═══ Material provided
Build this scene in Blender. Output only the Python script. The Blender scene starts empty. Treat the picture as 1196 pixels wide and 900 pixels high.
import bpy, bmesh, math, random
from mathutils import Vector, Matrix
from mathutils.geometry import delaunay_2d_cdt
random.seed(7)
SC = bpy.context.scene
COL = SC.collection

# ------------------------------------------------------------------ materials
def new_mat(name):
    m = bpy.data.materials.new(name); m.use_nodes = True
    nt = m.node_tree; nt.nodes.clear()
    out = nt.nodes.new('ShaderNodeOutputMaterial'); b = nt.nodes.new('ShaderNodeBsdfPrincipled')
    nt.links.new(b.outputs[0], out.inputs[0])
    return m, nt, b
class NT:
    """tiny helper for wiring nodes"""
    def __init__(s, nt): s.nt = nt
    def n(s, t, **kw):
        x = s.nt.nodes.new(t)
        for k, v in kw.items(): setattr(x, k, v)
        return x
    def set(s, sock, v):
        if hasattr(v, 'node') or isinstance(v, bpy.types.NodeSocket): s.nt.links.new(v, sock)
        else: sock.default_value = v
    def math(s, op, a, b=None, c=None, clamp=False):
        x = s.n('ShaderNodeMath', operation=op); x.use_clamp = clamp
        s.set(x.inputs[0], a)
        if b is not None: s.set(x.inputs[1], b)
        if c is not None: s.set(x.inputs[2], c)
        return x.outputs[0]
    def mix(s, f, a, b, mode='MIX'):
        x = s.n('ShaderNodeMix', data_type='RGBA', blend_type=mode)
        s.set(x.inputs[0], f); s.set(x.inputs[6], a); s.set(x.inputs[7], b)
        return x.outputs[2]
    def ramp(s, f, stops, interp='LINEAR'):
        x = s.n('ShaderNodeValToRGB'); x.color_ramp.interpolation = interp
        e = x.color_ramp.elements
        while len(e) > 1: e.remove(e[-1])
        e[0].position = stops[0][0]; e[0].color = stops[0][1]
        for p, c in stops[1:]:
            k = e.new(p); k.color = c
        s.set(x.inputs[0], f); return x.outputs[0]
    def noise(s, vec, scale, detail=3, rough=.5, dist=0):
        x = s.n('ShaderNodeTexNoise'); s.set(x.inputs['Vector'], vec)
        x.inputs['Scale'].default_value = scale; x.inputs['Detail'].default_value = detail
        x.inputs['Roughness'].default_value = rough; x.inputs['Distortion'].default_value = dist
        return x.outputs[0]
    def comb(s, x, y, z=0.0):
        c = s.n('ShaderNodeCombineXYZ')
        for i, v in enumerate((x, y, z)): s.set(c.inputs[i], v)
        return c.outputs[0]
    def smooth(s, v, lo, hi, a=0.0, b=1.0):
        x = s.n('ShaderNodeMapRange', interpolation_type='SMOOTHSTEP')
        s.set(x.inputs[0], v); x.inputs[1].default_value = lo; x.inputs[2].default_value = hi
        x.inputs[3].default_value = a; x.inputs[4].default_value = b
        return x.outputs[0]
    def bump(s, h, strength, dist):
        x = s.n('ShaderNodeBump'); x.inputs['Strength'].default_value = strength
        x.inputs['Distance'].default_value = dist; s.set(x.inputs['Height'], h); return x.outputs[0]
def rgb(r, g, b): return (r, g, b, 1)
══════
• **Description of the task**: Identify the lines above with the word "scene". Copy them.

• **Response to this exercise**:
Build this scene in Blender. Output only the Python script. The Blender scene starts empty. Treat the picture as 1196 pixels wide and 900 pixels high.
SC = bpy.context.scene